This arrangement was owing neither to economy nor want of a room large enough to accommodate the whole party, but purely because the gentlemen liked it better. This was the answer given me, when my curiosity tempted me to ask why the ladies and gentlemen did not sup together; and this was the answer repeated to me afterwards by a variety of people to whom I put the same question.
I am led to mention this feature of American manners very frequently, not only because it constantly recurs, but because I consider it as being in a great degree the cause of that universal deficiency in good manners and graceful demeanour, both in men and women, which is so remarkable.
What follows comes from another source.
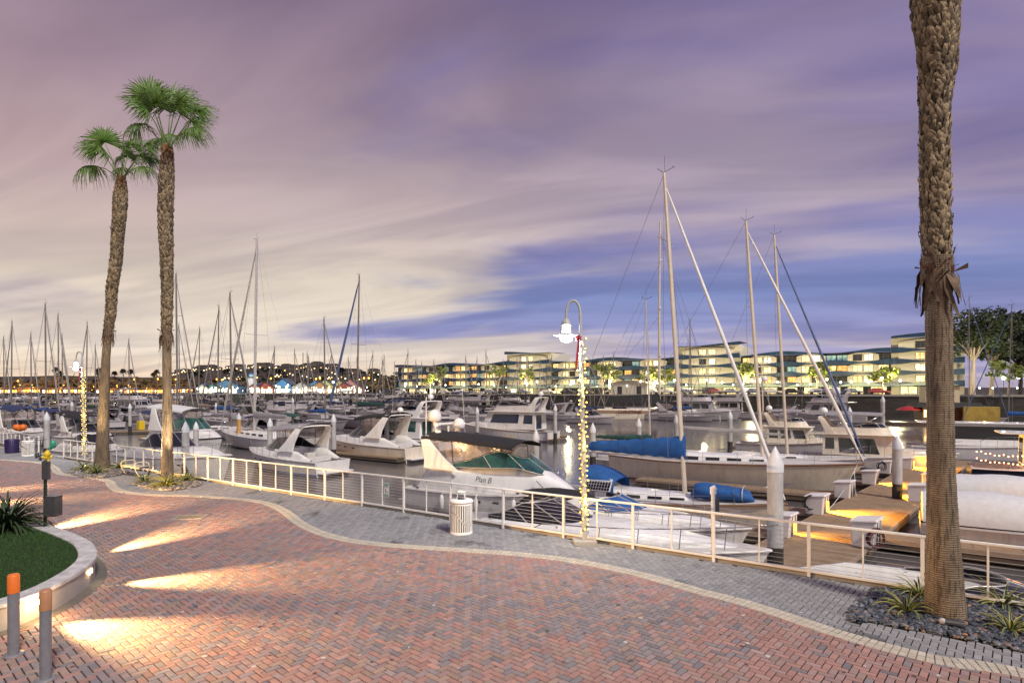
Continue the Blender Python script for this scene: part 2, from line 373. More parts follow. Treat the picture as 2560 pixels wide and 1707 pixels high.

Where there is no court, which every where else is the glass wherein the higher orders dress themselves, and which again reflected from them to the classes below, goes far towards polishing, in some degree, a great majority of the population, it is not to be expected that manner should be made so much a study, or should attain an equal degree of elegance; but the deficiency, and the total difference, is greater than this cause alone could account for. The hours of enjoyment are important to human beings every where, and we every where find them preparing to make the most of them. Those who enjoy themselves only in society, whether intellectual or convivial, prepare themselves for it, and such make but a poor figure when forced to be content with the sweets of solitude: while, on the other hand, those to whom retirement affords the greatest pleasure, seldom give or receive much in society. Wherever the highest enjoyment is found by both sexes in scenes where they meet each other, both will prepare themselves to appear with advantage there. The men will not indulge in the luxury of chewing tobacco, or even of spitting, and the women will contrive to be capable of holding a higher post than that of unwearied tea-makers.
In America, with the exception of dancing, which is almost wholly confined to the unmarried of both sexes, all the enjoyments of the men are found in the absence of the women. They dine, they play cards, they have musical meetings, they have suppers, all in large parties but all without women. Were it not that such is the custom, it is impossible but that they would have ingenuity enough to find some expedient for sparing the wives and daughters of the opulent the sordid offices of household drudgery which they almost all perform in their families. Even in the slave states, though they may not clear-starch and iron, mix puddings and cakes one half of the day, and watch them baking the other half, still the very highest occupy themselves in their household concerns, in a manner that precludes the possibility of their becoming elegant and enlightened companions. In Baltimore, Philadelphia, and New York, I met with some exceptions to this; but speaking of the country generally, it is unquestionably true.
Had I not become heartily tired of my prolonged residence in a place I cordially disliked, and which moreover I began to fear would not be attended with the favourable results we had anticipated, I should have found an almost inexhaustible source of amusement in the notions and opinions of the people I conversed with; and as it was, I often did enjoy this in a considerable degree.
We received, as I have mentioned, much personal kindness; but this by no means interfered with the national feeling of, I believe, unconquerable dislike, which evidently lives at the bottom of every truly American heart against the English. This shows itself in a thousand little ways, even in the midst of the most kind and friendly intercourse, but often in a manner more comic than offensive.
Sometimes it was thus.—“Well, now, I think your government must just be fit to hang themselves for that last war they cooked up; it has been the ruin of you I expect, for it has just been the making of us.”
Then.—“Well, I do begin to understand your broken English better than I did; but no wonder I could not make it out very well at first, as you come from London; for every body knows that London slang is the most dreadful in the world. How queer it is now, that all the people that live in London should put the h where it is not, and never will put it where it is.”
I was egotistical enough to ask the lady who said this, if she found that I did so.
“No; you do not,” was the reply; but she added, with a complacent smile, “it is easy enough to see the pains you take about it: I expect you have heard how we Americans laugh at you all for it, and so you are trying to learn our way of pronouncing.”